Given exercise:
The listing below begins with the first line you should copy; stop after the line containing "g.grid(rows, true, true)", and drop every picture.

Dataset section:
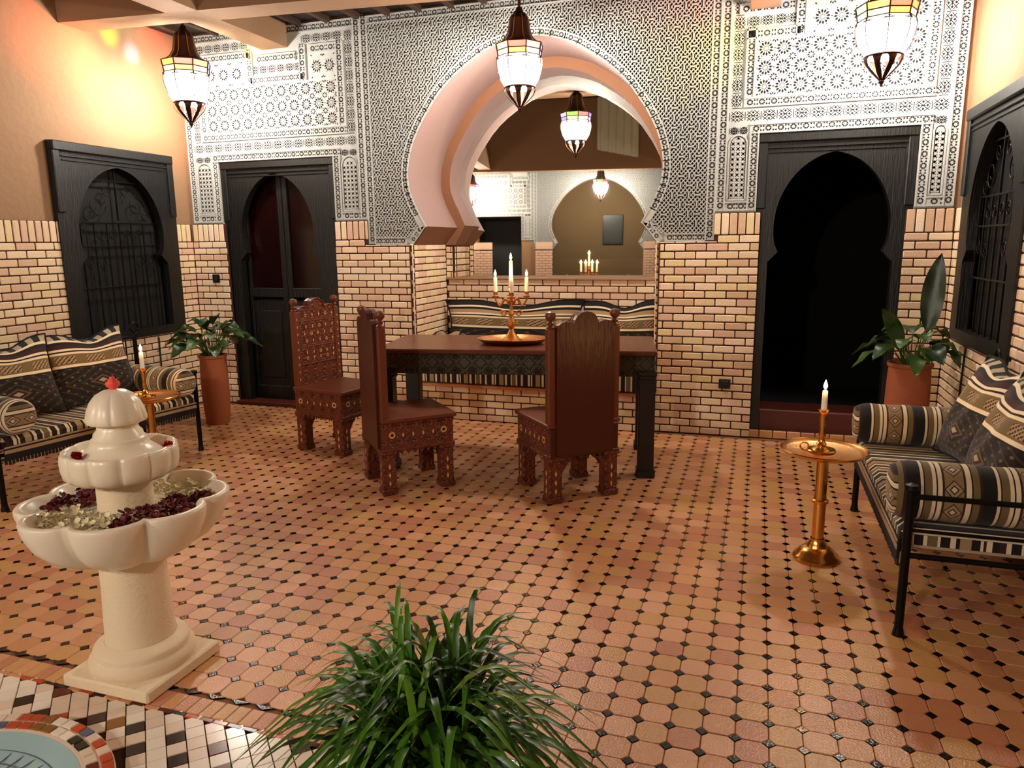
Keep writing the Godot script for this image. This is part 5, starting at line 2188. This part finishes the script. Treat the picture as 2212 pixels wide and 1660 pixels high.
func make_candlestick(label: String, at: Vector3) -> Node3D:
	var c := thing("candlestick", label, "candlestick", at, 0.0, "")
	var d := Geo.new()
	d.lathe([Vector2(0.055, 0.0), Vector2(0.062, 0.008), Vector2(0.058, 0.012), Vector2(0.040, 0.010), Vector2(0.030, 0.018), Vector2(0.018, 0.024)], 28)
	put(d, M.brass, "dish", c)
	var s := Geo.new()
	s.lathe([Vector2(0.016, 0.02), Vector2(0.022, 0.034), Vector2(0.014, 0.046), Vector2(0.011, 0.060), Vector2(0.016, 0.075), Vector2(0.011, 0.09), Vector2(0.013, 0.12), Vector2(0.016, 0.15), Vector2(0.014, 0.17), Vector2(0.021, 0.182), Vector2(0.024, 0.188), Vector2(0.014, 0.190)], 20)
	put(s, M.brass, "stem", c)
	var h := Geo.new()
	var pts := []
	for i in 13:
		var t := TAU * i / 12.0
		pts.append(Vector3(-0.070 + cos(t) * 0.017, 0.020 + sin(t) * 0.017, 0))
	h.tube(pts, 0.004, -1.0, 6)
	put(h, M.brass, "handle", c)
	return c


func build_brass_tables() -> void:
	make_brass_table("small round brass pedestal table in front of the right sofa", Vector3(1.995, 0, 2.09))
	make_candlestick("brass candlestick on the small round table by the right sofa", Vector3(1.985, 0.500, 2.085))
	make_candle("lit white candle in the single candlestick by the right sofa", Vector3(1.985, 0.689, 2.085), 0.085, 0.0125, 0.06)
	make_brass_table("small brass pedestal table half hidden behind the marble fountain", Vector3(-1.845, 0, 1.97))
	make_candlestick("brass candlestick on the small table before the left sofa", Vector3(-1.865, 0.500, 1.975))
	make_candle("lit white candle burning in front of the left sofa's bolster", Vector3(-1.865, 0.689, 1.975), 0.100, 0.0125, 0.06)


# ---------------------------------------------------------------- marble fountain

func scalloped(g: Geo, prof: Array, lobes: int, depth: float, seg: int, turn := 0.0) -> void: # profile of (radius, height, how strongly the lobes show), outside first, bottom up
	var rows := []
	for p in prof:
		var row := []
		for s in seg:
			var a := TAU * s / seg
			var f := pow(absf(cos(lobes * 0.5 * (a - turn))), 0.55)
			var r: float = p[0] * (1.0 - depth * p[2] * (1.0 - f))
			row.append(Vector3(cos(a) * r, p[1], sin(a) * r))
		rows.append(row)
	g.grid(rows, true, true)


func petals(g: Geo, n: int, a0: float, a1: float, r0: float, r1: float, y: float, size: float) -> void:
	for i in n:
		var a := rng.randf_range(a0, a1)
		var r := sqrt(rng.randf_range(r0 * r0, r1 * r1))
		g.xf = Transform3D(Basis.from_euler(Vector3(rng.randf_range(-0.7, 0.7), rng.randf() * TAU, rng.randf_range(-0.7, 0.7))), Vector3(cos(a) * r, y + rng.randf() * size * 0.9, sin(a) * r))
		var rows := []
		for j in 4:
			var t := j / 3.0
			var w: float = size * [0.22, 0.5, 0.55, 0.25][j]
			var row := []
			for k in 3:
				row.append(Vector3((k - 1) * w, size * 0.22 * (absf(k - 1.0) + t * t), (t - 0.5) * size))
			rows.append(row)
		g.grid(rows, false)
	g.xf = Transform3D.IDENTITY
	for i in g.n.size():
		if g.n[i].y < 0:
			g.n[i] = -g.n[i]


func build_fountain() -> void:
	var f := thing("fountain", "cream marble fountain with two scalloped basins and a domed top", "fountain", Vector3(-0.245, 0, 3.70))
	var pl := Geo.new()
	pl.box(Vector3(0, 0.021, 0), Vector3(0.350, 0.042, 0.335), 0.006)
	put(pl, M.stone, "plinth", f)
	var base := Geo.new()
	base.lathe([Vector2(0.160, 0.042), Vector2(0.166, 0.055), Vector2(0.164, 0.075), Vector2(0.152, 0.086), Vector2(0.148, 0.092), Vector2(0.150, 0.102), Vector2(0.144, 0.114), Vector2(0.126, 0.122), Vector2(0.112, 0.130)], 40, 50.0)
	put(base, M.stone, "column_base", f)
	var col := Geo.new()
	col.lathe([Vector2(0.112, 0.122), Vector2(0.108, 0.16), Vector2(0.103, 0.30), Vector2(0.101, 0.45)], 40)
	put(col, M.stone, "column", f)
	var b := Geo.new()
	scalloped(b, [[0.085, 0.425, 0.0], [0.13, 0.428, 0.5], [0.19, 0.442, 0.9], [0.246, 0.474, 1.0], [0.288, 0.520, 1.0], [0.310, 0.566, 1.0], [0.318, 0.596, 1.0], [0.319, 0.610, 1.0], [0.314, 0.617, 1.0], [0.302, 0.618, 1.0], [0.291, 0.610, 1.0], [0.278, 0.590, 1.0], [0.25, 0.572, 1.0], [0.075, 0.566, 0.0]], 8, 0.16, 128, 0.2)
	put(b, M.marble, "large_basin", f)
	var st := Geo.new()
	st.lathe([Vector2(0.088, 0.56), Vector2(0.084, 0.60), Vector2(0.082, 0.69)], 32)
	put(st, M.stone, "middle_stem", f)
	var u := Geo.new()
	scalloped(u, [[0.07, 0.682, 0.0], [0.11, 0.684, 0.4], [0.150, 0.692, 1.0], [0.168, 0.708, 1.0], [0.174, 0.735, 1.0], [0.175, 0.765, 1.0], [0.172, 0.781, 1.0], [0.164, 0.787, 1.0], [0.153, 0.784, 0.9], [0.143, 0.772, 0.7], [0.125, 0.762, 0.3], [0.05, 0.762, 0.0]], 12, 0.06, 144)
	put(u, M.marble, "small_basin", f)
	var bell := Geo.new()
	bell.lathe([Vector2(0.128, 0.762), Vector2(0.108, 0.778), Vector2(0.090, 0.793), Vector2(0.083, 0.806), Vector2(0.083, 0.815), Vector2(0.074, 0.822), Vector2(0.072, 0.834), Vector2(0.062, 0.845), Vector2(0.059, 0.862), Vector2(0.058, 0.885)], 32, 50.0)
	put(bell, M.marble, "bell_stem", f)
	var dome := Geo.new()
	scalloped(dome, [[0.05, 0.872, 0.0], [0.082, 0.868, 0.8], [0.090, 0.873, 1.0], [0.090, 0.884, 1.0], [0.084, 0.910, 1.0], [0.073, 0.936, 1.0], [0.056, 0.957, 0.9], [0.034, 0.970, 0.5], [0.001, 0.975, 0.0]], 10, 0.055, 120)
	put(dome, M.marble, "dome", f)
	# flowers laid in the water basins
	var at := f.position
	for q in [["dark red rose petals heaped in the large basin towards the room", -0.72, 0.95, M.petal_red], ["dark red rose petals at the back of the large basin behind its stem", 2.55, 3.85, M.petal_red]]:
		var g := Geo.new()
		petals(g, 190 if q[1] < 0 else 130, q[1], q[2], 0.105, 0.255, 0.582, 0.022)
		var o := put(g, q[3], "rose_petals", self, at)
		tag(stuff(o), q[0], "petals")
	for q in [["cream white petals in front in the large basin", 1.0, 2.5], ["cream white petals at the far side of the large basin", 3.9, 5.5]]:
		var g := Geo.new()
		petals(g, 130, q[1], q[2], 0.11, 0.255, 0.580, 0.020)
		var o := put(g, M.petal_white, "white_petals", self, at)
		tag(stuff(o), q[0], "petals")
	var i := 0
	for a in [-0.45, 2.0]:
		var g := Geo.new()
		petals(g, 26, -0.3, 0.3, 0.0, 0.022, 0.0, 0.020)
		for k in g.v.size():
			g.v[k] += Vector3(cos(a) * 0.138, 0.772, sin(a) * 0.138)
		var o := put(g, M.petal_scarlet, "rose_petals", self, at)
		tag(stuff(o), ["small heap of red petals on the far side of the upper basin", "small heap of red petals at the front of the upper basin"][i], "petals")
		i += 1
	var rose := thing("rose", "pink rose head resting on the fountain's domed top", "flower", at + Vector3(0, 0.972, 0))
	for ring in 3:
		for k in 5:
			var a := TAU * k / 5.0 + ring * 0.6
			var g := Geo.new()
			var rr: float = [0.008, 0.015, 0.021][ring]
			var rows := []
			for y in 4:
				var row := []
				for x in 4:
					var aa := a + (x / 3.0 - 0.5) * 1.5
					var t := y / 3.0
					row.append(Vector3(cos(aa) * rr * (0.45 + 0.6 * sin(t * 2.3)), 0.002 + t * (0.040 - ring * 0.007), sin(aa) * rr * (0.45 + 0.6 * sin(t * 2.3))))
				rows.append(row)
			g.grid(rows, false, true)
			put(g, M.rose_pink, "petal", rose)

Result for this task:
Keep writing the Godot script for this image. This is part 5, starting at line 2188. This part finishes the script. Treat the picture as 2212 pixels wide and 1660 pixels high.
func make_candlestick(label: String, at: Vector3) -> Node3D:
	var c := thing("candlestick", label, "candlestick", at, 0.0, "")
	var d := Geo.new()
	d.lathe([Vector2(0.055, 0.0), Vector2(0.062, 0.008), Vector2(0.058, 0.012), Vector2(0.040, 0.010), Vector2(0.030, 0.018), Vector2(0.018, 0.024)], 28)
	put(d, M.brass, "dish", c)
	var s := Geo.new()
	s.lathe([Vector2(0.016, 0.02), Vector2(0.022, 0.034), Vector2(0.014, 0.046), Vector2(0.011, 0.060), Vector2(0.016, 0.075), Vector2(0.011, 0.09), Vector2(0.013, 0.12), Vector2(0.016, 0.15), Vector2(0.014, 0.17), Vector2(0.021, 0.182), Vector2(0.024, 0.188), Vector2(0.014, 0.190)], 20)
	put(s, M.brass, "stem", c)
	var h := Geo.new()
	var pts := []
	for i in 13:
		var t := TAU * i / 12.0
		pts.append(Vector3(-0.070 + cos(t) * 0.017, 0.020 + sin(t) * 0.017, 0))
	h.tube(pts, 0.004, -1.0, 6)
	put(h, M.brass, "handle", c)
	return c


func build_brass_tables() -> void:
	make_brass_table("small round brass pedestal table in front of the right sofa", Vector3(1.995, 0, 2.09))
	make_candlestick("brass candlestick on the small round table by the right sofa", Vector3(1.985, 0.500, 2.085))
	make_candle("lit white candle in the single candlestick by the right sofa", Vector3(1.985, 0.689, 2.085), 0.085, 0.0125, 0.06)
	make_brass_table("small brass pedestal table half hidden behind the marble fountain", Vector3(-1.845, 0, 1.97))
	make_candlestick("brass candlestick on the small table before the left sofa", Vector3(-1.865, 0.500, 1.975))
	make_candle("lit white candle burning in front of the left sofa's bolster", Vector3(-1.865, 0.689, 1.975), 0.100, 0.0125, 0.06)


# ---------------------------------------------------------------- marble fountain

func scalloped(g: Geo, prof: Array, lobes: int, depth: float, seg: int, turn := 0.0) -> void: # profile of (radius, height, how strongly the lobes show), outside first, bottom up
	var rows := []
	for p in prof:
		var row := []
		for s in seg:
			var a := TAU * s / seg
			var f := pow(absf(cos(lobes * 0.5 * (a - turn))), 0.55)
			var r: float = p[0] * (1.0 - depth * p[2] * (1.0 - f))
			row.append(Vector3(cos(a) * r, p[1], sin(a) * r))
		rows.append(row)
	g.grid(rows, true, true)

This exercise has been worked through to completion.